E cosa dire poi delle storie legate ai dolci, come quella della nascita del Trionfo di S. Francesco un dolce povero e nato per caso. Tutto ha origini dal fatto che la Focacceria di Palermo era solita regalare gli scarti della cialda dei cannoli rotti al convento vicino. I frati così non facevano altro che unire alla ricotta dolce le cialdine spezzate di cannolo, un poco di zucchero a velo e del cioccolato in scaglie ed ecco nato un dolce povero per gente umile ma un trionfo di bontà (o un cannolo destrutturato come m'è venuto di chiamarlo appena visto) per quelli della Focacceria che han visto bene di metterlo in menù.

Ma i prodotti della Focacceria non sono solamente da raccontare, sono anche da mangiare: le panelle, morbide focaccine di farina di ceci, le crocchè di latte, buonissime, lo sfincione, un pane spugnoso e sugnoso arricchito con caciocavallo, acciughe e pomodoro.

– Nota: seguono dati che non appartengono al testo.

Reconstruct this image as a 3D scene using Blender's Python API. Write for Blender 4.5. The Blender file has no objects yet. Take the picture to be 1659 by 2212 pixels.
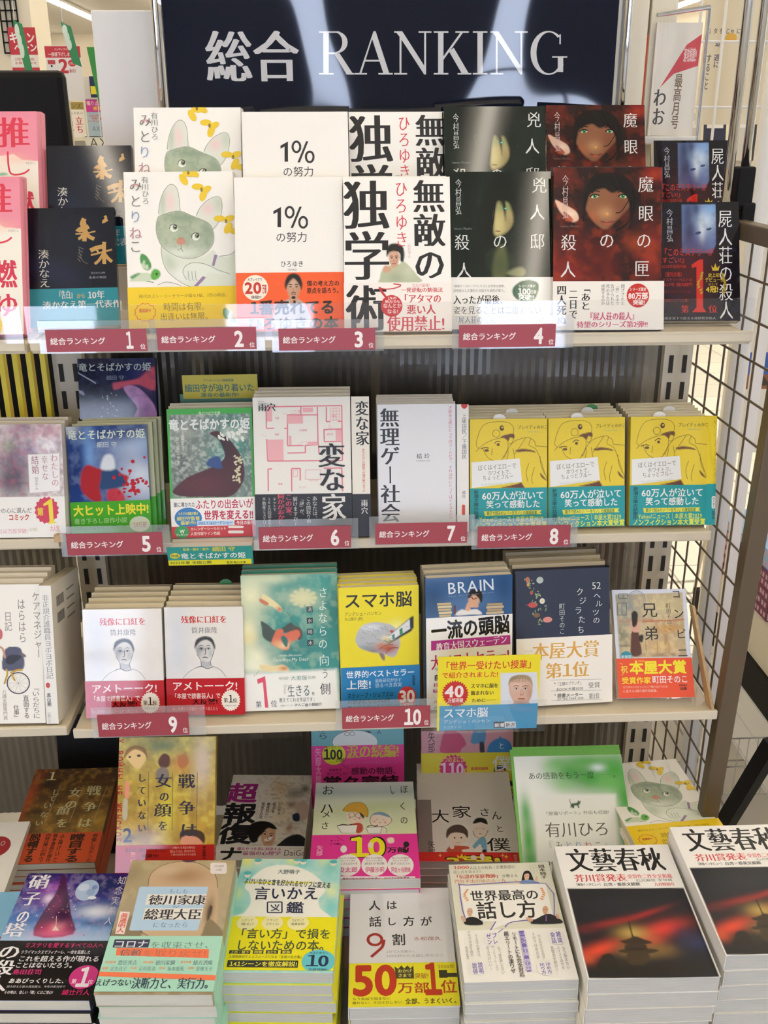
import bpy, math, random
import numpy as np
from mathutils import Vector, Matrix
from mathutils.geometry import tessellate_polygon

SC = bpy.context.scene
COL = SC.collection
# ------------------------------------------------------------------ camera
cd = bpy.data.cameras.new('camera'); cam = bpy.data.objects.new('camera', cd); COL.objects.link(cam); SC.camera = cam
cd.sensor_fit = 'VERTICAL'; cd.sensor_height = 36.0; cd.lens = 2146.7 * 36 / 2212; cd.clip_start = .02
P_, R_, Y_ = .3706, .003826, .04604
fw = Vector((math.sin(Y_)*math.cos(P_), math.cos(Y_)*math.cos(P_), -math.sin(P_)))
rt = Vector((math.cos(Y_), -math.sin(Y_), 0)); dn = fw.cross(rt)
r2 = rt*math.cos(R_) + dn*math.sin(R_); d2 = dn*math.cos(R_) - rt*math.sin(R_)
cam.matrix_world = Matrix(((r2.x, -d2.x, -fw.x, 0), (r2.y, -d2.y, -fw.y, 0), (r2.z, -d2.z, -fw.z, 1.52), (0, 0, 0, 1)))
# ------------------------------------------------------------------ light settings
SC.view_settings.view_transform = 'Standard'; SC.view_settings.look = 'None'; SC.view_settings.gamma = 1
SC.view_settings.use_curve_mapping = False
SC.view_settings.exposure = 0.27
SC.cycles.use_denoising = True
SC.cycles.max_bounces = 8; SC.cycles.transparent_max_bounces = 24
WINDOW_L, TUBE_L, SUN_E, WORLD_L = 6.6, 11.0, 8.0, 1.2
w = bpy.data.worlds.new('sky'); SC.world = w; w.use_nodes = True
w.node_tree.nodes['Background'].inputs[0].default_value = (.62, .78, 1.0, 1); w.node_tree.nodes['Background'].inputs[1].default_value = WORLD_L
sl = bpy.data.lights.new('sun', 'SUN'); sl.energy = SUN_E; sl.angle = .01; sl.color = (1, .93, .8)
so = bpy.data.objects.new('sun', sl); COL.objects.link(so); so.location = (8, 3, 6)
so.rotation_euler = Vector((-1, -.08, -.62)).to_track_quat('-Z', 'Y').to_euler()
# ------------------------------------------------------------------ helpers
def lin(h):
    h = h if len(h) == 6 else ''.join(c*2 for c in h)
    o = []
    for i in (0, 2, 4):
        c = int(h[i:i+2], 16)/255; o.append(c/12.92 if c <= .04045 else ((c+.055)/1.055)**2.4)
    return (o[0], o[1], o[2], 1.0)

MATS = {}
def mat(name, col='ffffff', rough=.5, metal=0, attr=False, coat=0, noise=0, nscale=40, stretch=None, detail=5, alpha=1, emit=0, bump=0, spec=.5):
    if name in MATS: return MATS[name]
    m = bpy.data.materials.new(name); m.use_nodes = True; nt = m.node_tree; b = nt.nodes['Principled BSDF']
    b.inputs['Roughness'].default_value = rough; b.inputs['Metallic'].default_value = metal
    b.inputs['Coat Weight'].default_value = coat; b.inputs['Coat Roughness'].default_value = .06; b.inputs['Specular IOR Level'].default_value = spec
    b.inputs['Base Color'].default_value = lin(col)
    src = None
    if attr:
        a = nt.nodes.new('ShaderNodeAttribute'); a.attribute_name = 'Col'; src = a.outputs['Color']
    if noise or bump:
        tc = nt.nodes.new('ShaderNodeTexCoord'); mp = nt.nodes.new('ShaderNodeMapping'); n = nt.nodes.new('ShaderNodeTexNoise')
        n.inputs['Scale'].default_value = nscale; n.inputs['Detail'].default_value = detail
        mp.inputs['Scale'].default_value = stretch or (1, 1, 1)
        nt.links.new(tc.outputs['Object'], mp.inputs[0]); nt.links.new(mp.outputs[0], n.inputs['Vector'])
        if noise:
            mx = nt.nodes.new('ShaderNodeMix'); mx.data_type = 'RGBA'; mx.blend_type = 'MULTIPLY'
            rp = nt.nodes.new('ShaderNodeMapRange'); rp.inputs[1].default_value = .3; rp.inputs[2].default_value = .7; rp.inputs[3].default_value = 1-noise; rp.inputs[4].default_value = 1
            nt.links.new(n.outputs[0], rp.inputs[0]); mx.inputs[0].default_value = 1
            if src: nt.links.new(src, mx.inputs[6])
            else: mx.inputs[6].default_value = lin(col)
            nt.links.new(rp.outputs[0], mx.inputs[7]); src = mx.outputs[2]
        if bump:
            bp = nt.nodes.new('ShaderNodeBump'); bp.inputs['Strength'].default_value = 1; bp.inputs['Distance'].default_value = bump
            nt.links.new(n.outputs[0], bp.inputs['Height']); nt.links.new(bp.outputs[0], b.inputs['Normal']); nt.links.new(bp.outputs[0], b.inputs['Coat Normal'])
    if src: nt.links.new(src, b.inputs['Base Color'])
    if emit:
        b.inputs['Emission Color'].default_value = lin(col); b.inputs['Emission Strength'].default_value = emit
    if alpha < 1:
        # clear sheet: see-through, with a mirror-like skin
        out = nt.nodes['Material Output']; tr = nt.nodes.new('ShaderNodeBsdfTransparent'); gl = nt.nodes.new('ShaderNodeBsdfGlossy')
        gl.inputs['Roughness'].default_value = .03; gl.inputs['Color'].default_value = (1, 1, 1, 1)
        fr = nt.nodes.new('ShaderNodeFresnel'); fr.inputs[0].default_value = 1.75
        m1 = nt.nodes.new('ShaderNodeMixShader'); m2 = nt.nodes.new('ShaderNodeMixShader')
        m1.inputs[0].default_value = alpha; nt.links.new(tr.outputs[0], m1.inputs[1]); nt.links.new(b.outputs[0], m1.inputs[2])
        mm = nt.nodes.new('ShaderNodeMath'); mm.operation = 'MULTIPLY'; mm.inputs[1].default_value = 1.0
        ge = nt.nodes.new('ShaderNodeNewGeometry'); iv = nt.nodes.new('ShaderNodeMath'); iv.operation = 'SUBTRACT'; iv.inputs[0].default_value = 1
        nt.links.new(ge.outputs['Backfacing'], iv.inputs[1]); nt.links.new(iv.outputs[0], mm.inputs[1]); nt.links.new(fr.outputs[0], mm.inputs[0]); nt.links.new(mm.outputs[0], m2.inputs[0])
        nt.links.new(m1.outputs[0], m2.inputs[1]); nt.links.new(gl.outputs[0], m2.inputs[2]); nt.links.new(m2.outputs[0], out.inputs[0])
    MATS[name] = m; return m

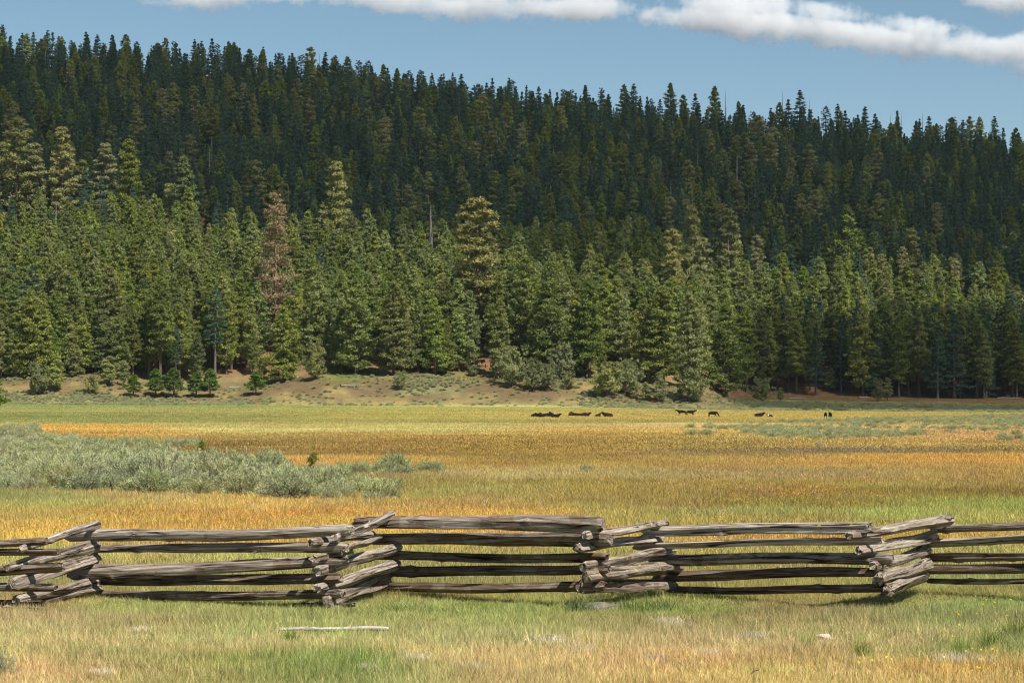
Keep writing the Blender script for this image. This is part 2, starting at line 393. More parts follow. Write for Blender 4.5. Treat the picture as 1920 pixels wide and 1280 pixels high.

E che dire dei dolci poi, i fantastici e rinomati dolci siciliani: da segnalare la torta Savoia, la delizia al pistacchio, i cannoli e la cassata, dolce nato per celebrare la risurrezione di Cristo, con il suo decoro di frutta candita che ricorda il sole (e qui il legame visivo con il sorgere/risorgere) e ultima ma non ultima la mia preferita, la torta Setteveli, che magari non avrà una storia curiosa o affascinante alle spalle, ma è un dolce composto da sette strati di cioccolati differenti, con la sua glassa morbida e lucida che quando la mangi prima si abbassa leggermente come se fosse imbottita di nuvole soffici e poi cede, vinta, sotto i colpi della forchetta, un’opera d'arte della pasticceria siciliana che già da sola, vale una puntatina alla Focacceria.

La Focacceria, appunto, nata come luogo per vender cibo povero ai poveri in questi 180 anni ne ha fatta di strada, prima a Palermo, poi anche in altre città italiane come Roma e Milano, uno scrigno che racchiude tesori e che li ha esportati fuori dall’isola, per regalare anche a noi romani e ai milanesi un po’ di amore per il cibo e per le tradizioni siciliane. Se vi capitasse, vi consiglio di fermarvi in una delle sette sedi della Focacceria, non per nutrirvi ma per mangiare, perché – e citerò Filippo, sposando appieno una sua frase - come per i siciliani anch’io credo che nutrirsi significhi saziare lo stomaco ma mangiando, sazierete la vostra anima. E ne sarà valsa la pena.